**Problem details**
Return each line of the listing below, unchanged, and omit the images.
======
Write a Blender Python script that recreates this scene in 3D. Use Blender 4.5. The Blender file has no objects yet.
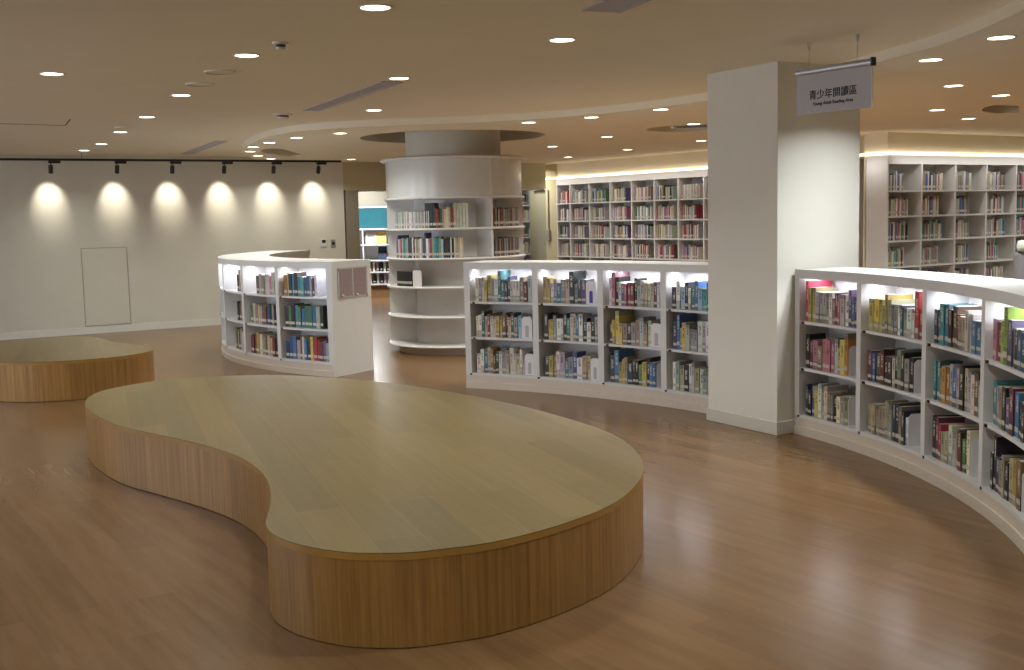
import bpy, bmesh, math, random
from mathutils import Matrix, Vector
from math import sin, cos, pi, radians, atan2, hypot

RND = random.Random(7)
scene = bpy.context.scene
COL = scene.collection

# ------------------------------------------------------------------ helpers
def lin(h):
    h = h.lstrip('#'); out = []
    for i in (0, 2, 4):
        c = int(h[i:i+2], 16) / 255
        out.append(c / 12.92 if c <= .04045 else ((c + .055) / 1.055) ** 2.4)
    return (*out, 1.0)

def mat(name, hexcol, rough=.5, spec=.5, metal=0, noise=0, nscale=20, emit=None, estr=0, coat=0, bump=0):
    m = bpy.data.materials.new(name); m.use_nodes = True
    nt = m.node_tree; b = nt.nodes['Principled BSDF']
    b.inputs['Base Color'].default_value = lin(hexcol)
    b.inputs['Roughness'].default_value = rough
    b.inputs['Specular IOR Level'].default_value = spec
    b.inputs['Metallic'].default_value = metal
    b.inputs['Coat Weight'].default_value = coat
    if emit:
        b.inputs['Emission Color'].default_value = lin(emit)
        b.inputs['Emission Strength'].default_value = estr
    tc = nt.nodes.new('ShaderNodeTexCoord')
    nz = nt.nodes.new('ShaderNodeTexNoise'); nz.inputs['Scale'].default_value = nscale
    nz.inputs['Detail'].default_value = 3
    nt.links.new(tc.outputs['Object'], nz.inputs['Vector'])
    if noise:
        mx = nt.nodes.new('ShaderNodeMix'); mx.data_type = 'RGBA'; mx.blend_type = 'MULTIPLY'
        mx.inputs['A'].default_value = lin(hexcol)
        rp = nt.nodes.new('ShaderNodeValToRGB')
        rp.color_ramp.elements[0].position = .35; rp.color_ramp.elements[1].position = .65
        g = 1 - noise
        rp.color_ramp.elements[0].color = (g, g, g, 1); rp.color_ramp.elements[1].color = (1, 1, 1, 1)
        nt.links.new(nz.outputs['Fac'], rp.inputs['Fac'])
        mx.inputs['Factor'].default_value = 1
        nt.links.new(rp.outputs['Color'], mx.inputs['B'])
        nt.links.new(mx.outputs['Result'], b.inputs['Base Color'])
    if bump:
        bp = nt.nodes.new('ShaderNodeBump'); bp.inputs['Strength'].default_value = bump
        bp.inputs['Distance'].default_value = .002
        nt.links.new(nz.outputs['Fac'], bp.inputs['Height'])
        nt.links.new(bp.outputs['Normal'], b.inputs['Normal'])
    return m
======
**Response to this task**
Write a Blender Python script that recreates this scene in 3D. Use Blender 4.5. The Blender file has no objects yet.
import bpy, bmesh, math, random
from mathutils import Matrix, Vector
from math import sin, cos, pi, radians, atan2, hypot

RND = random.Random(7)
scene = bpy.context.scene
COL = scene.collection

# ------------------------------------------------------------------ helpers
def lin(h):
    h = h.lstrip('#'); out = []
    for i in (0, 2, 4):
        c = int(h[i:i+2], 16) / 255
        out.append(c / 12.92 if c <= .04045 else ((c + .055) / 1.055) ** 2.4)
    return (*out, 1.0)

def mat(name, hexcol, rough=.5, spec=.5, metal=0, noise=0, nscale=20, emit=None, estr=0, coat=0, bump=0):
    m = bpy.data.materials.new(name); m.use_nodes = True
    nt = m.node_tree; b = nt.nodes['Principled BSDF']
    b.inputs['Base Color'].default_value = lin(hexcol)
    b.inputs['Roughness'].default_value = rough
    b.inputs['Specular IOR Level'].default_value = spec
    b.inputs['Metallic'].default_value = metal
    b.inputs['Coat Weight'].default_value = coat
    if emit:
        b.inputs['Emission Color'].default_value = lin(emit)
        b.inputs['Emission Strength'].default_value = estr
    tc = nt.nodes.new('ShaderNodeTexCoord')
    nz = nt.nodes.new('ShaderNodeTexNoise'); nz.inputs['Scale'].default_value = nscale
    nz.inputs['Detail'].default_value = 3
    nt.links.new(tc.outputs['Object'], nz.inputs['Vector'])
    if noise:
        mx = nt.nodes.new('ShaderNodeMix'); mx.data_type = 'RGBA'; mx.blend_type = 'MULTIPLY'
        mx.inputs['A'].default_value = lin(hexcol)
        rp = nt.nodes.new('ShaderNodeValToRGB')
        rp.color_ramp.elements[0].position = .35; rp.color_ramp.elements[1].position = .65
        g = 1 - noise
        rp.color_ramp.elements[0].color = (g, g, g, 1); rp.color_ramp.elements[1].color = (1, 1, 1, 1)
        nt.links.new(nz.outputs['Fac'], rp.inputs['Fac'])
        mx.inputs['Factor'].default_value = 1
        nt.links.new(rp.outputs['Color'], mx.inputs['B'])
        nt.links.new(mx.outputs['Result'], b.inputs['Base Color'])
    if bump:
        bp = nt.nodes.new('ShaderNodeBump'); bp.inputs['Strength'].default_value = bump
        bp.inputs['Distance'].default_value = .002
        nt.links.new(nz.outputs['Fac'], bp.inputs['Height'])
        nt.links.new(bp.outputs['Normal'], b.inputs['Normal'])
    return m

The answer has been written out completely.